In his own way Jones defends that point stating that complexities brought on by society, and technology have displaced us from nature, it alienates us from the “process” as he calls it. He further shows us the difference between hunters and those who are just nature enthusiasts. He uses an example of a hiker. For someone who has a passion for walking through the woods or mountains, the scenery is merely an object to be enjoyed and observed, whereas the hunter participates in the process of nature. The hiker eventually goes home, he or she may recall that deer they saw and say, “what a pretty animal.” The hunter seeks to understand the deer, its habits, and its instincts; and competes against it with their own instincts. They don’t see the deer as a pretty ornament, but for what it truly is, a living, breathing, thinking source of nourishment. Together, with that deer, the hunter becomes involved in a relationship, as Jones puts it, “bigger than them and the deer combined.”

AQPV goes much deeper on many aspects of hunting including sporting aspects of hunting, archery vs rifle hunting, religion, and philosophy. Who knew 5% of our population could tap into something so deep, something so vital to the entirety of humanity and our place in this world?

I’d like to think somewhere in every hunter is that carnal instinct to return to the process that made us. That whatever their response to our ‘Why Hunt?’ question, it comes from somewhere deep inside. I’d like to think one day anti-hunters will realize hunters are connecting to something deeper than they can understand. Also that it is hunters who protect the lands and the animals through conservation. We are stewards of the land and water. If it wasn’t for us sportsmen, certain activist groups would have nothing to try and "save," lest they want to switch their cause to housing developments and urban sprawl.

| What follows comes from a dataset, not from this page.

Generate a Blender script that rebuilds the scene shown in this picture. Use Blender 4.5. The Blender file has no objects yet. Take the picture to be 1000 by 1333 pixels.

Why do we hunt? I didn’t answer that question, never meant to. I just wanted to give readers a little fruit for thought, and get the ball rolling.

–It’s got to be close to 9:30 am. I am cold but have resolved to sit and wait, I’m confident in my location. A strange noise at the top of the ridge, brush moves, four doe run out. Damn, they’re on the move. What to do? A good quarterback doesn’t throw to the receiver, he throws to where the receiver is about to be. I set the sight between two limbs of a forked tree further down the hill, where I think the doe will pass by. The first doe trots behind it; I "bark" for attention, the deer stops for a split second…the same split second that I squeeze the trigger.